Cash-flush DRDGold declares interim dividend on higher gold recoveries, prices

16th February 2022 By: Martin Creamer - Creamer Media Editor

Cash-flush DRDGold declares interim dividend on higher gold recoveries, prices

DRDGold CEO Niƫl Pretorius

JOHANNESBURG (miningweekly.com) – Debt-free surface gold mining company DRDGold on Wednesday declared an interim dividend of 20c a share for the six months to end December.

The strong finish was attributed mainly to an increase in gold recoveries and a higher average gold price compared with the first three months of the period of the company’s 2022 financial year (FY22).

DRDGold ended the half-year financial period with cash and cash equivalents of R2 239.1-million, after paying a cash dividend of R345.5-million in September 2021.
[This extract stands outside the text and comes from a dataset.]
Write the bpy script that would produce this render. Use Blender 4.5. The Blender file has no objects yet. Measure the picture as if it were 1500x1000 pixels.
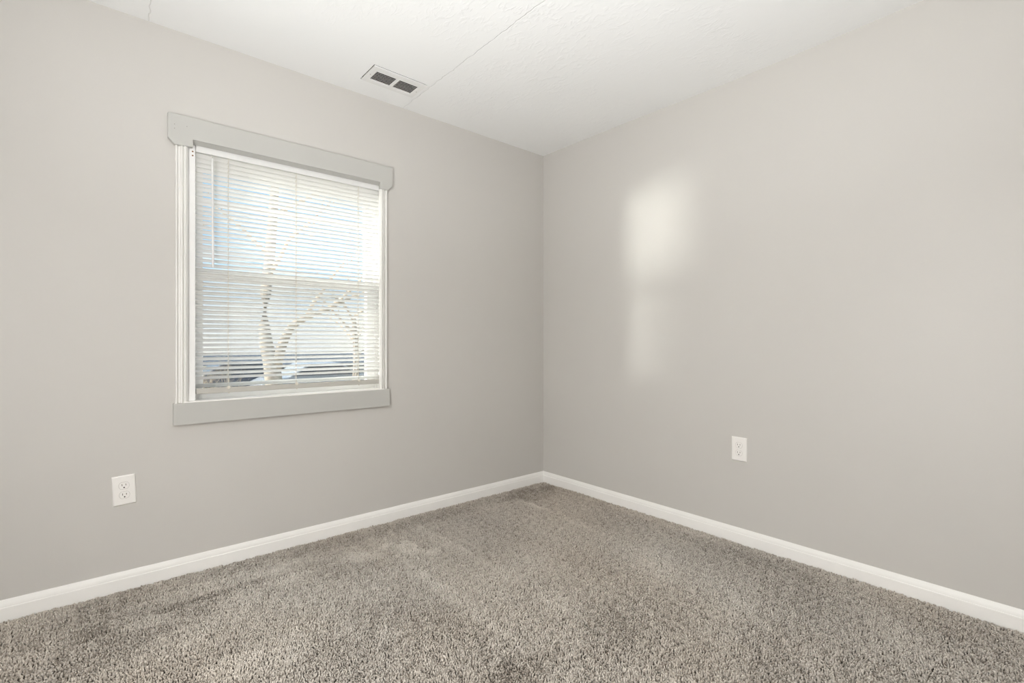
import bpy, bmesh, math, random
import numpy as np
from mathutils import Vector, Matrix, Quaternion

random.seed(7)
rng = np.random.default_rng(11)
sc = bpy.context.scene
COL = sc.collection

# ------------------------------------------------------------------ camera
CAM = Vector((-2.502, -2.584, 1.036))
YAW = math.radians(40.4)
cd = bpy.data.cameras.new('camera')
cd.sensor_width = 36.0
cd.lens = 714 / 1500 * 36.0
cd.clip_start = 0.02
cd.clip_end = 400
cam = bpy.data.objects.new('camera', cd)
COL.objects.link(cam)
cam.location = CAM
cam.rotation_euler = (math.pi / 2, 0, -YAW)
sc.camera = cam

# ------------------------------------------------------------------ view + world + lights
sc.view_settings.view_transform = 'Standard'
sc.view_settings.look = 'None'
sc.view_settings.gamma = 1.0
sc.view_settings.use_curve_mapping = False
sc.view_settings.exposure = 0.10
sc.cycles.use_denoising = True
sc.cycles.max_bounces = 12
sc.cycles.diffuse_bounces = 8
sc.cycles.transparent_max_bounces = 24
sc.cycles.sample_clamp_indirect = 6.0

w = bpy.data.worlds.new('sky')
sc.world = w
w.use_nodes = True
nt = w.node_tree
nt.nodes.clear()
def N(t, kind, **kw):
    n = t.nodes.new(kind)
    for k, v in kw.items():
        setattr(n, k, v)
    return n
tc = N(nt, 'ShaderNodeTexCoord')
sep = N(nt, 'ShaderNodeSeparateXYZ')
nt.links.new(tc.outputs['Generated'], sep.inputs[0])
ramp = N(nt, 'ShaderNodeValToRGB')
cr = ramp.color_ramp
cr.elements[0].position = 0.0
cr.elements[0].color = (0.93, 0.95, 1.0, 1)
cr.elements[1].position = 0.5
cr.elements[1].color = (0.25, 0.52, 0.86, 1)
e = cr.elements.new(0.12)
e.color = (0.50, 0.72, 0.96, 1)
e = cr.elements.new(0.28)
e.color = (0.36, 0.64, 0.93, 1)
nt.links.new(sep.outputs['Z'], ramp.inputs[0])
mp = N(nt, 'ShaderNodeMapping')
mp.inputs['Scale'].default_value = (1.0, 1.0, 2.6)
mp.inputs['Location'].default_value = (0.35, 0.1, 0.3)
nt.links.new(tc.outputs['Generated'], mp.inputs[0])
noi = N(nt, 'ShaderNodeTexNoise')
noi.inputs['Scale'].default_value = 3.2
noi.inputs['Detail'].default_value = 7
nt.links.new(mp.outputs[0], noi.inputs['Vector'])
cl = N(nt, 'ShaderNodeValToRGB')
cl.color_ramp.elements[0].position = 0.50
cl.color_ramp.elements[1].position = 0.62
nt.links.new(noi.outputs[0], cl.inputs[0])
mixw = N(nt, 'ShaderNodeMixRGB')
nt.links.new(cl.outputs[0], mixw.inputs[0])
nt.links.new(ramp.outputs[0], mixw.inputs[1])
mixw.inputs[2].default_value = (1.05, 1.03, 1.0, 1)
# bright hazy glow of the sky around the sun, left of the window
dotn = N(nt, 'ShaderNodeVectorMath', operation='DOT_PRODUCT')
nrm = N(nt, 'ShaderNodeVectorMath', operation='NORMALIZE')
nt.links.new(tc.outputs['Generated'], nrm.inputs[0])
nt.links.new(nrm.outputs[0], dotn.inputs[0])
dotn.inputs[1].default_value = (-0.81, 0.36, 0.46)
gr = N(nt, 'ShaderNodeMapRange', interpolation_type='SMOOTHSTEP')
gr.inputs['From Min'].default_value = 0.45
gr.inputs['From Max'].default_value = 1.0
gr.inputs['To Min'].default_value = 0.0
gr.inputs['To Max'].default_value = 5.0
nt.links.new(dotn.outputs['Value'], gr.inputs['Value'])
glow = N(nt, 'ShaderNodeVectorMath', operation='SCALE')
glow.inputs[0].default_value = (1.0, 0.97, 0.92)
nt.links.new(gr.outputs[0], glow.inputs['Scale'])
addw = N(nt, 'ShaderNodeVectorMath', operation='ADD')
nt.links.new(mixw.outputs[0], addw.inputs[0])
nt.links.new(glow.outputs[0], addw.inputs[1])
bg = N(nt, 'ShaderNodeBackground')
bg.inputs['Strength'].default_value = 1.25
nt.links.new(addw.outputs[0], bg.inputs[0])
wo = N(nt, 'ShaderNodeOutputWorld')
nt.links.new(bg.outputs[0], wo.inputs[0])

def lamp(name, kind, energy, loc, direction, color=(1, 1, 1), **kw):
    d = bpy.data.lights.new(name, kind)
    d.energy = energy
    d.color = color
    for k, v in kw.items():
        setattr(d, k, v)
    o = bpy.data.objects.new(name, d)
    COL.objects.link(o)
    o.location = loc
    o.rotation_euler = Vector(direction).to_track_quat('-Z', 'Y').to_euler()
    return o
# winter sun, left of the window; the tilted slats keep its direct beam out of the room
lamp('sun', 'SUN', 4.0, (-8, 5, 6), (0.80, -0.36, -0.46), (1.0, 0.90, 0.78), angle=math.radians(1.0))
# added area lamp outside left, standing in for a low sun glint: comes in almost level, a little upwards, and lays a patch on the right wall
lamp('patch_beam', 'AREA', 92, (-14.6, 7.62, 0.93), (12.9, -7.62, 0.40), (1.0, 0.97, 0.91), shape='DISK', size=1.7, spread=math.radians(30))
# photographer's bounce light by the camera, aimed at the ceiling
lamp('bounce_light', 'AREA', 23, (-2.72, -2.72, 0.55), (0.34, 0.36, 1.0), (0.955, 0.975, 1.0), shape='DISK', size=0.5, spread=math.radians(98))
# added fill lamp at the closed far left wall, out of view beside the camera
lamp('left_fill', 'AREA', 54, (-3.37, -1.95, 1.05), (1.0, 0.12, 0.0), (1.0, 0.985, 0.965), shape='RECTANGLE', size=0.85, size_y=2.0)

# ------------------------------------------------------------------ materials
def rgb(r, g, b):
    f = lambda c: c / 12.92 if c <= 0.04045 else ((c + 0.055) / 1.055) ** 2.4
    return (f(r / 255), f(g / 255), f(b / 255), 1)

def mat(name, color, rough=0.5, spec=0.3, bump=None, tone=None, translucent=0.0, metallic=0.0):
    """bump = (scale, strength, distance, detail); tone = (scale, amount)"""
    m = bpy.data.materials.new(name)
    m.use_nodes = True
    t = m.node_tree
    b = t.nodes['Principled BSDF']
    b.inputs['Base Color'].default_value = color
    b.inputs['Roughness'].default_value = rough
    b.inputs['Specular IOR Level'].default_value = spec
    b.inputs['Metallic'].default_value = metallic
    co = N(t, 'ShaderNodeTexCoord')
    if tone:
        n = N(t, 'ShaderNodeTexNoise')
        n.inputs['Scale'].default_value = tone[0]
        n.inputs['Detail'].default_value = 5
        t.links.new(co.outputs['Object'], n.inputs['Vector'])
        r = N(t, 'ShaderNodeMapRange')
        r.inputs['From Min'].default_value = 0.3
        r.inputs['From Max'].default_value = 0.7
        r.inputs['To Min'].default_value = 1 - tone[1]
        r.inputs['To Max'].default_value = 1 + tone[1]
        t.links.new(n.outputs[0], r.inputs['Value'])
        mx = N(t, 'ShaderNodeVectorMath', operation='SCALE')
        mx.inputs[0].default_value = color[:3]
        t.links.new(r.outputs[0], mx.inputs['Scale'])
        t.links.new(mx.outputs[0], b.inputs['Base Color'])
    if bump:
        n = N(t, 'ShaderNodeTexNoise')
        n.inputs['Scale'].default_value = bump[0]
        n.inputs['Detail'].default_value = bump[3]
        t.links.new(co.outputs['Object'], n.inputs['Vector'])
        bn = N(t, 'ShaderNodeBump')
        bn.inputs['Strength'].default_value = bump[1]
        bn.inputs['Distance'].default_value = bump[2]
        t.links.new(n.outputs[0], bn.inputs['Height'])
        t.links.new(bn.outputs[0], b.inputs['Normal'])
    if translucent:
        tr = N(t, 'ShaderNodeBsdfTranslucent')
        tr.inputs[0].default_value = color
        ms = N(t, 'ShaderNodeMixShader')
        ms.inputs[0].default_value = translucent
        t.links.new(b.outputs[0], ms.inputs[1])
        t.links.new(tr.outputs[0], ms.inputs[2])
        t.links.new(ms.outputs[0], t.nodes['Material Output'].inputs[0])
    return m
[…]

This enabled the Johannesburg- and New York-listed company to declare the 20c a share, half-year dividend without inhibiting its capital investment programme – “and taking the number of years of uninterrupted dividend yield to 15”, DRDGold CEO Niël Pretorius pointed out in a media release to Mining Weekly.

Higher gold recoveries and elevated gold prices contributed to interim headline earnings per share of 58c and free cash inflow of R406.9-million.

Steady performances at Ergo, on the East Rand, and Far West Gold Recoveries, on the Far West Rand, resulted in gold production exceeding forecasts by just over 5 980 oz, softening the impact of the depletion of higher-grade reserves at Ergo and setting the business up favourably to achieve full-year production guidance, the company stated.

Group revenue decreased by 16% to R2 498.5-million compared with the six months ended December 31, mainly owing to a 13% decrease in the average rand gold price received to R863 108/kg as well as a 4% decrease in gold sold to 2 891 kg. Group operating profit decreased by 42% to R832-million from R1 441.8-million, after accounting for cash operating costs, being 11% higher at R1 680.2-million.

SOLAR POWER, STORAGE PROJECT APPROVED

With the view of reducing its carbon footprint as well as addressing the uncertainty of the supply and cost of electricity, the company took the decision to construct a solar power plant and a power storage facility at Ergo.

The board has approved the capital expenditure for the first phase, comprising an upgrade to the existing supply line to the Brakpan/Withok tailings storage facility to an 88 kVA line, the construction of an initial 20 MW photovoltaic plant and ten power storage facilities of 10 MW each.